Transcribe the listing exactly, leaving out every picture.

-- start of Information provided --

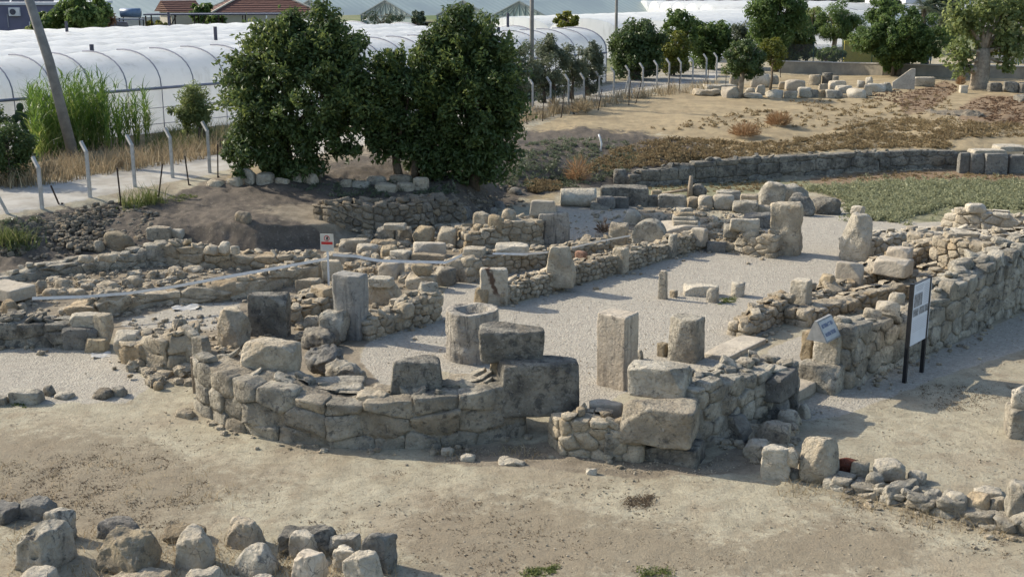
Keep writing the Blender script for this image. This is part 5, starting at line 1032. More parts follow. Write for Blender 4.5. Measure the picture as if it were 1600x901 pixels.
def wedge_sign():
    P, s = at(1290, 532, ZB2)
    w = 46 / s; e = empty('wedge_sign', P + np.array([.02, .25, 0]), 'grey wedge-shaped sign with a blue-lettered face on a pale block', 'sign', rz=R(90) - A)
    W, D, Hh = .78, .5, .46
    V = [(-W / 2, -D / 2, 0), (W / 2, -D / 2, 0), (W / 2, D / 2, 0), (-W / 2, D / 2, 0), (-W / 2, .02, Hh), (W / 2, .02, Hh), (-W / 2, .08, Hh), (W / 2, .08, Hh)]
    me = bpy.data.meshes.new('sign_body'); me.from_pydata(V, [], [[3, 2, 1, 0], [0, 1, 5, 4], [4, 5, 7, 6], [6, 7, 2, 3], [0, 4, 6, 3], [1, 2, 7, 5]]); me.materials.append(M['signbody']); obj('sign_body', me, (0, 0, 0), 0, e)
    sl = np.array([0, D / 2 + .02, Hh]); sl = sl / np.linalg.norm(sl); n = np.array([0, -sl[2], sl[1]]); o = np.array([0, -D / 2, 0.0]); LL = math.hypot(D / 2 + .02, Hh)
    def quad(b, u0, u1, v0, v1, off):
        c = [np.array([u, 0, 0]) + o + sl * v * LL + n * off for u, v in ((u0, v0), (u1, v0), (u1, v1), (u0, v1))]; c2 = [q - n * .004 for q in c]
        b.add(np.array(c + c2), np.array([[0, 1, 2, 3], [7, 6, 5, 4], [0, 4, 5, 1], [1, 5, 6, 2], [2, 6, 7, 3], [3, 7, 4, 0]]))
    b = MB(); quad(b, -W * .45, W * .45, .07, .93, .006); b.build('sign_face', M['signface'], e)
    rg = random.Random(4)
    for r0 in (.62, .24):
        b = MB(); u = -W * .37
        while u < W * .35:
            lw = rg.uniform(.035, .055)
            quad(b, u, u + .014, r0, r0 + .17, .012)
            if rg.random() < .7: quad(b, u + .014, u + lw, r0 + rg.choice([0, .07, .14]), r0 + rg.choice([0, .07, .14]) * 0 + .17 * rg.choice([.2, .55, 1]) if False else r0 + .17, .012) if rg.random() < .3 else quad(b, u + .014, u + lw, r0 + .14, r0 + .17, .012)
            if rg.random() < .6: quad(b, u + lw - .014, u + lw, r0, r0 + .14, .012)
            u += lw + .018
        b.build('lettering_line', M['bluepaint'], e)
wedge_sign()
def warning():
    P, s = at(514, 448, .42); H = (448 - 366) / s / math.cos(dep_of(P)); w = 21 / s; h = 27 / s
    e = empty('warning_sign', P, 'small cream warning sign with a red band on a thin white post', 'sign', rz=R(-8))
    b = MB(); b.box((0, 0, (H - h) / 2), (.05, .05, H - h + .3)); b.build('post', M['white'], e)
    b = MB(); b.box((0, -.03, H - h / 2), (w, .02, h)); b.build('sign_board', M['cream'], e)
    b = MB(); b.box((0, -.042, H - h * .53), (w * .86, .004, h * .16)); b.build('red_band', M['red'], e)
    b = MB(); b.tube([(0.0, -.043, H - h * .25), (0.0, -.039, H - h * .25)], h * .17, 14); b.build('pictogram_ring', M['red'], e)
    b = MB(); b.tube([(0.0, -.046, H - h * .25), (0.0, -.0435, H - h * .25)], h * .125, 14); b.build('pictogram_ground', M['cream'], e)
    b = MB(); b.box((.01, -.048, H - h * .26), (h * .09, .004, h * .16)); b.box((.03, -.048, H - h * .2), (h * .05, .004, h * .1), 0); b.build('pictogram_hand', M['black'], e)
    b = MB()
    for k in range(4): b.box((0, -.042, H - h * (.7 + .065 * k)), (w * .7, .003, h * .025))
    b.build('small_print', M['ink'], e)
warning()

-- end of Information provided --

■ Answer to this exercise:
Keep writing the Blender script for this image. This is part 5, starting at line 1032. More parts follow. Write for Blender 4.5. Measure the picture as if it were 1600x901 pixels.
def wedge_sign():
    P, s = at(1290, 532, ZB2)
    w = 46 / s; e = empty('wedge_sign', P + np.array([.02, .25, 0]), 'grey wedge-shaped sign with a blue-lettered face on a pale block', 'sign', rz=R(90) - A)
    W, D, Hh = .78, .5, .46
    V = [(-W / 2, -D / 2, 0), (W / 2, -D / 2, 0), (W / 2, D / 2, 0), (-W / 2, D / 2, 0), (-W / 2, .02, Hh), (W / 2, .02, Hh), (-W / 2, .08, Hh), (W / 2, .08, Hh)]
    me = bpy.data.meshes.new('sign_body'); me.from_pydata(V, [], [[3, 2, 1, 0], [0, 1, 5, 4], [4, 5, 7, 6], [6, 7, 2, 3], [0, 4, 6, 3], [1, 2, 7, 5]]); me.materials.append(M['signbody']); obj('sign_body', me, (0, 0, 0), 0, e)
    sl = np.array([0, D / 2 + .02, Hh]); sl = sl / np.linalg.norm(sl); n = np.array([0, -sl[2], sl[1]]); o = np.array([0, -D / 2, 0.0]); LL = math.hypot(D / 2 + .02, Hh)
    def quad(b, u0, u1, v0, v1, off):
        c = [np.array([u, 0, 0]) + o + sl * v * LL + n * off for u, v in ((u0, v0), (u1, v0), (u1, v1), (u0, v1))]; c2 = [q - n * .004 for q in c]
        b.add(np.array(c + c2), np.array([[0, 1, 2, 3], [7, 6, 5, 4], [0, 4, 5, 1], [1, 5, 6, 2], [2, 6, 7, 3], [3, 7, 4, 0]]))
    b = MB(); quad(b, -W * .45, W * .45, .07, .93, .006); b.build('sign_face', M['signface'], e)
    rg = random.Random(4)
    for r0 in (.62, .24):
        b = MB(); u = -W * .37
        while u < W * .35:
            lw = rg.uniform(.035, .055)
            quad(b, u, u + .014, r0, r0 + .17, .012)
            if rg.random() < .7: quad(b, u + .014, u + lw, r0 + rg.choice([0, .07, .14]), r0 + rg.choice([0, .07, .14]) * 0 + .17 * rg.choice([.2, .55, 1]) if False else r0 + .17, .012) if rg.random() < .3 else quad(b, u + .014, u + lw, r0 + .14, r0 + .17, .012)
            if rg.random() < .6: quad(b, u + lw - .014, u + lw, r0, r0 + .14, .012)
            u += lw + .018
        b.build('lettering_line', M['bluepaint'], e)
wedge_sign()
def warning():
    P, s = at(514, 448, .42); H = (448 - 366) / s / math.cos(dep_of(P)); w = 21 / s; h = 27 / s
    e = empty('warning_sign', P, 'small cream warning sign with a red band on a thin white post', 'sign', rz=R(-8))
    b = MB(); b.box((0, 0, (H - h) / 2), (.05, .05, H - h + .3)); b.build('post', M['white'], e)
    b = MB(); b.box((0, -.03, H - h / 2), (w, .02, h)); b.build('sign_board', M['cream'], e)
    b = MB(); b.box((0, -.042, H - h * .53), (w * .86, .004, h * .16)); b.build('red_band', M['red'], e)
    b = MB(); b.tube([(0.0, -.043, H - h * .25), (0.0, -.039, H - h * .25)], h * .17, 14); b.build('pictogram_ring', M['red'], e)
    b = MB(); b.tube([(0.0, -.046, H - h * .25), (0.0, -.0435, H - h * .25)], h * .125, 14); b.build('pictogram_ground', M['cream'], e)
    b = MB(); b.box((.01, -.048, H - h * .26), (h * .09, .004, h * .16)); b.box((.03, -.048, H - h * .2), (h * .05, .004, h * .1), 0); b.build('pictogram_hand', M['black'], e)
    b = MB()
    for k in range(4): b.box((0, -.042, H - h * (.7 + .065 * k)), (w * .7, .003, h * .025))
    b.build('small_print', M['ink'], e)
warning()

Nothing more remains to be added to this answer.